▸ **Aim of the task**:
The records should be repeated word for word, pictures excluded.

▸ **Data rows**:
————
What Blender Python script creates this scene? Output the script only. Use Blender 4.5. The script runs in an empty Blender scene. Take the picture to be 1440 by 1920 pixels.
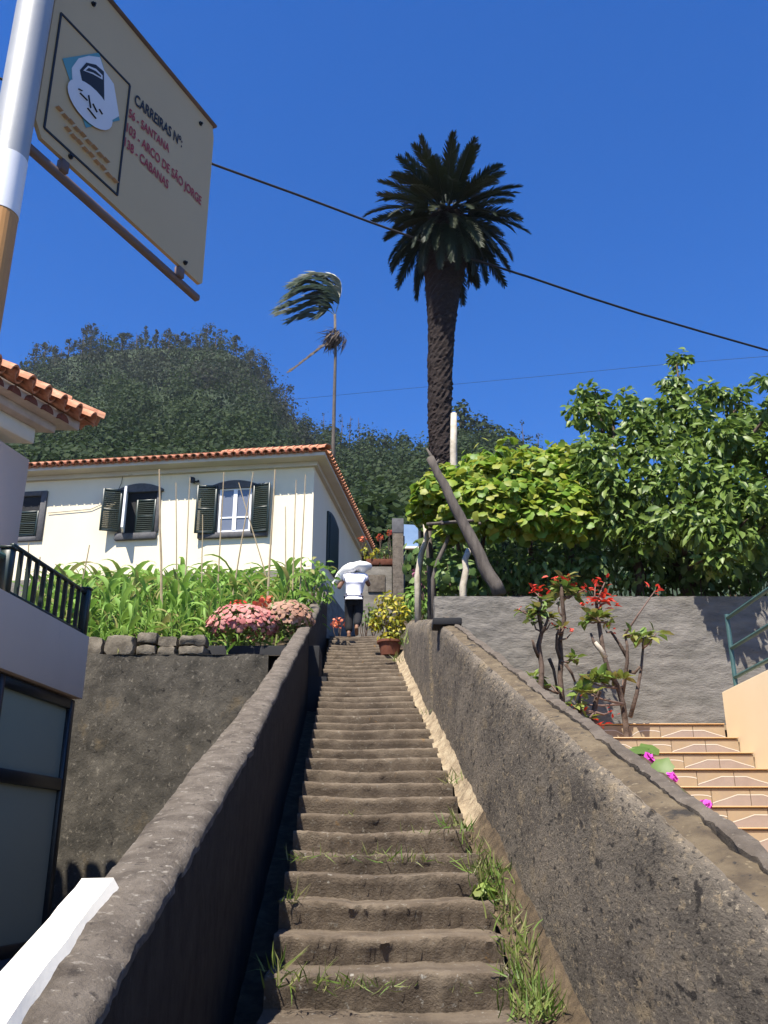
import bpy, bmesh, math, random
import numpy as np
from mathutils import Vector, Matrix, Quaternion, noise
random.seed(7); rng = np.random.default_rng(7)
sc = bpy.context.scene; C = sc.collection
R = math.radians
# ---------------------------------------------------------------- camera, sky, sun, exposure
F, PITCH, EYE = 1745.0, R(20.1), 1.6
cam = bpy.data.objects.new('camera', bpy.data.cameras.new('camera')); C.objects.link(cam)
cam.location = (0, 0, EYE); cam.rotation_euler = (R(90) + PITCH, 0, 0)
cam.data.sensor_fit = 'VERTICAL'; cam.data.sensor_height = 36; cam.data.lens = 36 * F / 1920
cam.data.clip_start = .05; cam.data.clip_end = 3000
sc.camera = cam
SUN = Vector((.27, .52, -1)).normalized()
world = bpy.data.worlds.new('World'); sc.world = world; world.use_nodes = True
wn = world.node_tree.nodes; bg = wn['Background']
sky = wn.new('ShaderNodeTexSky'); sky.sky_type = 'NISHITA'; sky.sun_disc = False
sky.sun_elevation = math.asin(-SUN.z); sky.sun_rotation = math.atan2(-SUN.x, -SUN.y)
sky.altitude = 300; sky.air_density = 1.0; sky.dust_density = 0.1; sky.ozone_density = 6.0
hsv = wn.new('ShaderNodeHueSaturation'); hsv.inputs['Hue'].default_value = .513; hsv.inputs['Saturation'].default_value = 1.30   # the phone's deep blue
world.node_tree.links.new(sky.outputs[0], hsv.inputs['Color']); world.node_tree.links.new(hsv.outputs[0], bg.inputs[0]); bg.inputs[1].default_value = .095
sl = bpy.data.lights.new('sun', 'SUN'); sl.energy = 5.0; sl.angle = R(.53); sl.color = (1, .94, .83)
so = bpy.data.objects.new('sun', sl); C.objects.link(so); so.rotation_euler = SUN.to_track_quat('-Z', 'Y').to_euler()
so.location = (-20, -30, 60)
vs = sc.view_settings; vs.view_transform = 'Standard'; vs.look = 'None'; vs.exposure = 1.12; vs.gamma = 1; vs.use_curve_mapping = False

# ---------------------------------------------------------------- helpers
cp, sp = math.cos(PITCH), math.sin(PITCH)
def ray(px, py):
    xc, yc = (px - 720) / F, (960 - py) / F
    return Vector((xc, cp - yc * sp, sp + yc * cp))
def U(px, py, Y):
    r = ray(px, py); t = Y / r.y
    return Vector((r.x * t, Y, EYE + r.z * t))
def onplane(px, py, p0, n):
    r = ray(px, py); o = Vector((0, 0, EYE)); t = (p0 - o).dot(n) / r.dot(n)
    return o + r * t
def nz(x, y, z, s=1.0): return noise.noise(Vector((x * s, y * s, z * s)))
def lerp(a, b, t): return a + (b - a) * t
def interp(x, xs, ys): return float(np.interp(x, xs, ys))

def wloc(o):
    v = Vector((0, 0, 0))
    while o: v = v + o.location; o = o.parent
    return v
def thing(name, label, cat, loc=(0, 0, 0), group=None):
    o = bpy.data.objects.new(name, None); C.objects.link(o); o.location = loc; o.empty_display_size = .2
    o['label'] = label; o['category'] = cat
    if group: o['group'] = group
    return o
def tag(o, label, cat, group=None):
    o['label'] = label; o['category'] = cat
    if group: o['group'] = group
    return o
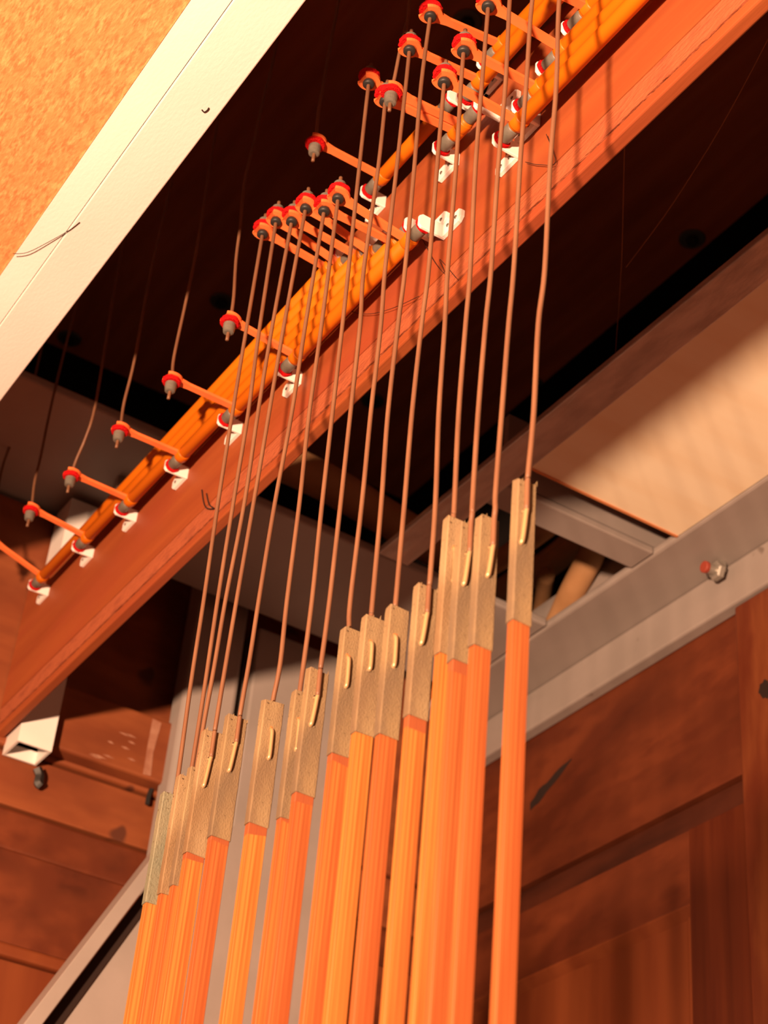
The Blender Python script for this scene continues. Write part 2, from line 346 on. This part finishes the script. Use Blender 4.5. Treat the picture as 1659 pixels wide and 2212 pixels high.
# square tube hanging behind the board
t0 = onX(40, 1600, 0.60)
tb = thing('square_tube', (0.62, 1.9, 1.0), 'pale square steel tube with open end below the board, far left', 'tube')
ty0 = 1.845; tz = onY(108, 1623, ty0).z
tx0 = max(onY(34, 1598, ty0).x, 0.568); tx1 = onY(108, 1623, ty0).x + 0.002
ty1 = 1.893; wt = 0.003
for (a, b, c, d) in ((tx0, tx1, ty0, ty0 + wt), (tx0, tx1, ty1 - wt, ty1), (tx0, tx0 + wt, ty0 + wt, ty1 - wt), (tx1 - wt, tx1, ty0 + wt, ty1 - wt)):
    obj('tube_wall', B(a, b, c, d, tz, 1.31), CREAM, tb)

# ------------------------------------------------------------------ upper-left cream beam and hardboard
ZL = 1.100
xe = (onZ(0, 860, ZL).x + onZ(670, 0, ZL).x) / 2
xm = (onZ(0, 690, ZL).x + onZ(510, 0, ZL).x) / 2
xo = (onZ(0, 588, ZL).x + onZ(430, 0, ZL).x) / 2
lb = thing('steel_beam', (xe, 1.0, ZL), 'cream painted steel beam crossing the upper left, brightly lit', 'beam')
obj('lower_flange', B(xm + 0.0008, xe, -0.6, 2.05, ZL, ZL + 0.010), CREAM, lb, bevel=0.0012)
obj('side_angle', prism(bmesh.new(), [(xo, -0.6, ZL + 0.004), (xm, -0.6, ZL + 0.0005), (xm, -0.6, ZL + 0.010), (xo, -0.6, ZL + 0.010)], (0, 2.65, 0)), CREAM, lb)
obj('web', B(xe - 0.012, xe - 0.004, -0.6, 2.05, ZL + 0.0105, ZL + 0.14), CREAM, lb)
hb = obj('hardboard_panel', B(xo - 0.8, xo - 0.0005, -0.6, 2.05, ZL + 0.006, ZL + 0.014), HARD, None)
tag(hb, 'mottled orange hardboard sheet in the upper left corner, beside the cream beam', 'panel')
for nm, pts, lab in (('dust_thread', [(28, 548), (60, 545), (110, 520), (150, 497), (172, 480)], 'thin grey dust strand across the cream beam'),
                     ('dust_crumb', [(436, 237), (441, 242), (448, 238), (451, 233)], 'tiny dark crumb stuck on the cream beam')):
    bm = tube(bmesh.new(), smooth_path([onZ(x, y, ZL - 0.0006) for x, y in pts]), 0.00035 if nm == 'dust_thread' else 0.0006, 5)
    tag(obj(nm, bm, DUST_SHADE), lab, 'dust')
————
▸ **Reply to the task**:
What Blender Python script creates this scene? Output the script only. Use Blender 4.5. The script runs in an empty Blender scene. Take the picture to be 1440 by 1920 pixels.
import bpy, bmesh, math, random
import numpy as np
from mathutils import Vector, Matrix, Quaternion, noise
random.seed(7); rng = np.random.default_rng(7)
sc = bpy.context.scene; C = sc.collection
R = math.radians
# ---------------------------------------------------------------- camera, sky, sun, exposure
F, PITCH, EYE = 1745.0, R(20.1), 1.6
cam = bpy.data.objects.new('camera', bpy.data.cameras.new('camera')); C.objects.link(cam)
cam.location = (0, 0, EYE); cam.rotation_euler = (R(90) + PITCH, 0, 0)
cam.data.sensor_fit = 'VERTICAL'; cam.data.sensor_height = 36; cam.data.lens = 36 * F / 1920
cam.data.clip_start = .05; cam.data.clip_end = 3000
sc.camera = cam
SUN = Vector((.27, .52, -1)).normalized()
world = bpy.data.worlds.new('World'); sc.world = world; world.use_nodes = True
wn = world.node_tree.nodes; bg = wn['Background']
sky = wn.new('ShaderNodeTexSky'); sky.sky_type = 'NISHITA'; sky.sun_disc = False
sky.sun_elevation = math.asin(-SUN.z); sky.sun_rotation = math.atan2(-SUN.x, -SUN.y)
sky.altitude = 300; sky.air_density = 1.0; sky.dust_density = 0.1; sky.ozone_density = 6.0
hsv = wn.new('ShaderNodeHueSaturation'); hsv.inputs['Hue'].default_value = .513; hsv.inputs['Saturation'].default_value = 1.30   # the phone's deep blue
world.node_tree.links.new(sky.outputs[0], hsv.inputs['Color']); world.node_tree.links.new(hsv.outputs[0], bg.inputs[0]); bg.inputs[1].default_value = .095
sl = bpy.data.lights.new('sun', 'SUN'); sl.energy = 5.0; sl.angle = R(.53); sl.color = (1, .94, .83)
so = bpy.data.objects.new('sun', sl); C.objects.link(so); so.rotation_euler = SUN.to_track_quat('-Z', 'Y').to_euler()
so.location = (-20, -30, 60)
vs = sc.view_settings; vs.view_transform = 'Standard'; vs.look = 'None'; vs.exposure = 1.12; vs.gamma = 1; vs.use_curve_mapping = False

# ---------------------------------------------------------------- helpers
cp, sp = math.cos(PITCH), math.sin(PITCH)
def ray(px, py):
    xc, yc = (px - 720) / F, (960 - py) / F
    return Vector((xc, cp - yc * sp, sp + yc * cp))
def U(px, py, Y):
    r = ray(px, py); t = Y / r.y
    return Vector((r.x * t, Y, EYE + r.z * t))
def onplane(px, py, p0, n):
    r = ray(px, py); o = Vector((0, 0, EYE)); t = (p0 - o).dot(n) / r.dot(n)
    return o + r * t
def nz(x, y, z, s=1.0): return noise.noise(Vector((x * s, y * s, z * s)))
def lerp(a, b, t): return a + (b - a) * t
def interp(x, xs, ys): return float(np.interp(x, xs, ys))

def wloc(o):
    v = Vector((0, 0, 0))
    while o: v = v + o.location; o = o.parent
    return v
def thing(name, label, cat, loc=(0, 0, 0), group=None):
    o = bpy.data.objects.new(name, None); C.objects.link(o); o.location = loc; o.empty_display_size = .2
    o['label'] = label; o['category'] = cat
    if group: o['group'] = group
    return o
def tag(o, label, cat, group=None):
    o['label'] = label; o['category'] = cat
    if group: o['group'] = group
    return o
The Blender Python script for this scene continues. Write part 2, from line 346 on. This part finishes the script. Use Blender 4.5. Treat the picture as 1659 pixels wide and 2212 pixels high.
# square tube hanging behind the board
t0 = onX(40, 1600, 0.60)
tb = thing('square_tube', (0.62, 1.9, 1.0), 'pale square steel tube with open end below the board, far left', 'tube')
ty0 = 1.845; tz = onY(108, 1623, ty0).z
tx0 = max(onY(34, 1598, ty0).x, 0.568); tx1 = onY(108, 1623, ty0).x + 0.002
ty1 = 1.893; wt = 0.003
for (a, b, c, d) in ((tx0, tx1, ty0, ty0 + wt), (tx0, tx1, ty1 - wt, ty1), (tx0, tx0 + wt, ty0 + wt, ty1 - wt), (tx1 - wt, tx1, ty0 + wt, ty1 - wt)):
    obj('tube_wall', B(a, b, c, d, tz, 1.31), CREAM, tb)

# ------------------------------------------------------------------ upper-left cream beam and hardboard
ZL = 1.100
xe = (onZ(0, 860, ZL).x + onZ(670, 0, ZL).x) / 2
xm = (onZ(0, 690, ZL).x + onZ(510, 0, ZL).x) / 2
xo = (onZ(0, 588, ZL).x + onZ(430, 0, ZL).x) / 2
lb = thing('steel_beam', (xe, 1.0, ZL), 'cream painted steel beam crossing the upper left, brightly lit', 'beam')
obj('lower_flange', B(xm + 0.0008, xe, -0.6, 2.05, ZL, ZL + 0.010), CREAM, lb, bevel=0.0012)
obj('side_angle', prism(bmesh.new(), [(xo, -0.6, ZL + 0.004), (xm, -0.6, ZL + 0.0005), (xm, -0.6, ZL + 0.010), (xo, -0.6, ZL + 0.010)], (0, 2.65, 0)), CREAM, lb)
obj('web', B(xe - 0.012, xe - 0.004, -0.6, 2.05, ZL + 0.0105, ZL + 0.14), CREAM, lb)
hb = obj('hardboard_panel', B(xo - 0.8, xo - 0.0005, -0.6, 2.05, ZL + 0.006, ZL + 0.014), HARD, None)
tag(hb, 'mottled orange hardboard sheet in the upper left corner, beside the cream beam', 'panel')
for nm, pts, lab in (('dust_thread', [(28, 548), (60, 545), (110, 520), (150, 497), (172, 480)], 'thin grey dust strand across the cream beam'),
                     ('dust_crumb', [(436, 237), (441, 242), (448, 238), (451, 233)], 'tiny dark crumb stuck on the cream beam')):
    bm = tube(bmesh.new(), smooth_path([onZ(x, y, ZL - 0.0006) for x, y in pts]), 0.00035 if nm == 'dust_thread' else 0.0006, 5)
    tag(obj(nm, bm, DUST_SHADE), lab, 'dust')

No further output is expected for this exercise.